Stated problem — All entries below are to be set down again, identical to the source.

Stored items from a collection:
— Begin —

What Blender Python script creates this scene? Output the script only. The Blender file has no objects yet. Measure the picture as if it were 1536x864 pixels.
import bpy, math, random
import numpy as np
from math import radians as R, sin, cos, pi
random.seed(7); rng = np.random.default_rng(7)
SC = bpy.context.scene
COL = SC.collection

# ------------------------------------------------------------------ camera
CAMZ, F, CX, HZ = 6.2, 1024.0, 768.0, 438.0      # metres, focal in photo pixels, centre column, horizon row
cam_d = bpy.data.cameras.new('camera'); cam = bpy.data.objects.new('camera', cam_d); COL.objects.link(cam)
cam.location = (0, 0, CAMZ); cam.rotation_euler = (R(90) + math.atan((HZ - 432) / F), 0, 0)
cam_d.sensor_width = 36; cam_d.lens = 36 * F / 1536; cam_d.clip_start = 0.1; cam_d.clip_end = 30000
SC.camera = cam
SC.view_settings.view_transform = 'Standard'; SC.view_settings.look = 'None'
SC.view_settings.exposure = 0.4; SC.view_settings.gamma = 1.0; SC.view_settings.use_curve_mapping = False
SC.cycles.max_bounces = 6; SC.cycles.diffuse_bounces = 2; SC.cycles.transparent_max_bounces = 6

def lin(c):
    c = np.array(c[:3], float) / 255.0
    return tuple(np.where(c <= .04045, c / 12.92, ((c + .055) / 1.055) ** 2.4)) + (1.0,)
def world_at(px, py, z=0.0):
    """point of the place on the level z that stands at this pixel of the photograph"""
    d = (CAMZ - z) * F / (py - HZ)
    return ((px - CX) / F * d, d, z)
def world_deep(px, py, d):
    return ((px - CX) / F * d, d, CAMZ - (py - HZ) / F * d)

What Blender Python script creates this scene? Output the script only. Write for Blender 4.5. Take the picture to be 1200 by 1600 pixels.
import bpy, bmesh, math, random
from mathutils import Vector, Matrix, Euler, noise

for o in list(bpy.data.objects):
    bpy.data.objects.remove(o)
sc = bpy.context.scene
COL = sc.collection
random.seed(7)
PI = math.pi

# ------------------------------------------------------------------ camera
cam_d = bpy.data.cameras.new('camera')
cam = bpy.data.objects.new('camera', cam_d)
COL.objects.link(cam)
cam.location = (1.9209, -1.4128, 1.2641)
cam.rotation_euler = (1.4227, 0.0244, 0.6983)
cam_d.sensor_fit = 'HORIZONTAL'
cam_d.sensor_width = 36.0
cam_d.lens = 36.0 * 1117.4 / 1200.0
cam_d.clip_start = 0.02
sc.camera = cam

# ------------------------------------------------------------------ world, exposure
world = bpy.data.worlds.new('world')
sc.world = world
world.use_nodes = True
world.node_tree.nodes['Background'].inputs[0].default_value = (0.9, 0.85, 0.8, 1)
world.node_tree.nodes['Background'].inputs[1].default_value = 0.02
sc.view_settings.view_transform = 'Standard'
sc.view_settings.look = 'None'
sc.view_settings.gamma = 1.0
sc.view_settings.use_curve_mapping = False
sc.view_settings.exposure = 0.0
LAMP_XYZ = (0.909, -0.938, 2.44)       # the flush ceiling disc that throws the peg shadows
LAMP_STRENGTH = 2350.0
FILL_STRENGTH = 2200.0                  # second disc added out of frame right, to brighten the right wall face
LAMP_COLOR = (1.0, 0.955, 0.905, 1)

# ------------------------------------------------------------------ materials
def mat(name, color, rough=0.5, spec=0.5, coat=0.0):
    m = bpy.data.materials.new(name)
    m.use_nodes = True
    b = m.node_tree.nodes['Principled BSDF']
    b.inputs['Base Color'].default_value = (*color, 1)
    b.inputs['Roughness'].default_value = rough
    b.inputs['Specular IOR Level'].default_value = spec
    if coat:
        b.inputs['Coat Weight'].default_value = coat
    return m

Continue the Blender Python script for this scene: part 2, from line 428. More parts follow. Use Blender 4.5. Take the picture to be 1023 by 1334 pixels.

— End —

Reply to the task —
What Blender Python script creates this scene? Output the script only. The Blender file has no objects yet. Measure the picture as if it were 1536x864 pixels.
import bpy, math, random
import numpy as np
from math import radians as R, sin, cos, pi
random.seed(7); rng = np.random.default_rng(7)
SC = bpy.context.scene
COL = SC.collection

# ------------------------------------------------------------------ camera
CAMZ, F, CX, HZ = 6.2, 1024.0, 768.0, 438.0      # metres, focal in photo pixels, centre column, horizon row
cam_d = bpy.data.cameras.new('camera'); cam = bpy.data.objects.new('camera', cam_d); COL.objects.link(cam)
cam.location = (0, 0, CAMZ); cam.rotation_euler = (R(90) + math.atan((HZ - 432) / F), 0, 0)
cam_d.sensor_width = 36; cam_d.lens = 36 * F / 1536; cam_d.clip_start = 0.1; cam_d.clip_end = 30000
SC.camera = cam
SC.view_settings.view_transform = 'Standard'; SC.view_settings.look = 'None'
SC.view_settings.exposure = 0.4; SC.view_settings.gamma = 1.0; SC.view_settings.use_curve_mapping = False
SC.cycles.max_bounces = 6; SC.cycles.diffuse_bounces = 2; SC.cycles.transparent_max_bounces = 6

def lin(c):
    c = np.array(c[:3], float) / 255.0
    return tuple(np.where(c <= .04045, c / 12.92, ((c + .055) / 1.055) ** 2.4)) + (1.0,)
def world_at(px, py, z=0.0):
    """point of the place on the level z that stands at this pixel of the photograph"""
    d = (CAMZ - z) * F / (py - HZ)
    return ((px - CX) / F * d, d, z)
def world_deep(px, py, d):
    return ((px - CX) / F * d, d, CAMZ - (py - HZ) / F * d)

What Blender Python script creates this scene? Output the script only. Write for Blender 4.5. Take the picture to be 1200 by 1600 pixels.
import bpy, bmesh, math, random
from mathutils import Vector, Matrix, Euler, noise

for o in list(bpy.data.objects):
    bpy.data.objects.remove(o)
sc = bpy.context.scene
COL = sc.collection
random.seed(7)
PI = math.pi

# ------------------------------------------------------------------ camera
cam_d = bpy.data.cameras.new('camera')
cam = bpy.data.objects.new('camera', cam_d)
COL.objects.link(cam)
cam.location = (1.9209, -1.4128, 1.2641)
cam.rotation_euler = (1.4227, 0.0244, 0.6983)
cam_d.sensor_fit = 'HORIZONTAL'
cam_d.sensor_width = 36.0
cam_d.lens = 36.0 * 1117.4 / 1200.0
cam_d.clip_start = 0.02
sc.camera = cam

# ------------------------------------------------------------------ world, exposure
world = bpy.data.worlds.new('world')
sc.world = world
world.use_nodes = True
world.node_tree.nodes['Background'].inputs[0].default_value = (0.9, 0.85, 0.8, 1)
world.node_tree.nodes['Background'].inputs[1].default_value = 0.02
sc.view_settings.view_transform = 'Standard'
sc.view_settings.look = 'None'
sc.view_settings.gamma = 1.0
sc.view_settings.use_curve_mapping = False
sc.view_settings.exposure = 0.0
LAMP_XYZ = (0.909, -0.938, 2.44)       # the flush ceiling disc that throws the peg shadows
LAMP_STRENGTH = 2350.0
FILL_STRENGTH = 2200.0                  # second disc added out of frame right, to brighten the right wall face
LAMP_COLOR = (1.0, 0.955, 0.905, 1)

# ------------------------------------------------------------------ materials
def mat(name, color, rough=0.5, spec=0.5, coat=0.0):
    m = bpy.data.materials.new(name)
    m.use_nodes = True
    b = m.node_tree.nodes['Principled BSDF']
    b.inputs['Base Color'].default_value = (*color, 1)
    b.inputs['Roughness'].default_value = rough
    b.inputs['Specular IOR Level'].default_value = spec
    if coat:
        b.inputs['Coat Weight'].default_value = coat
    return m

Continue the Blender Python script for this scene: part 2, from line 428. More parts follow. Use Blender 4.5. Take the picture to be 1023 by 1334 pixels.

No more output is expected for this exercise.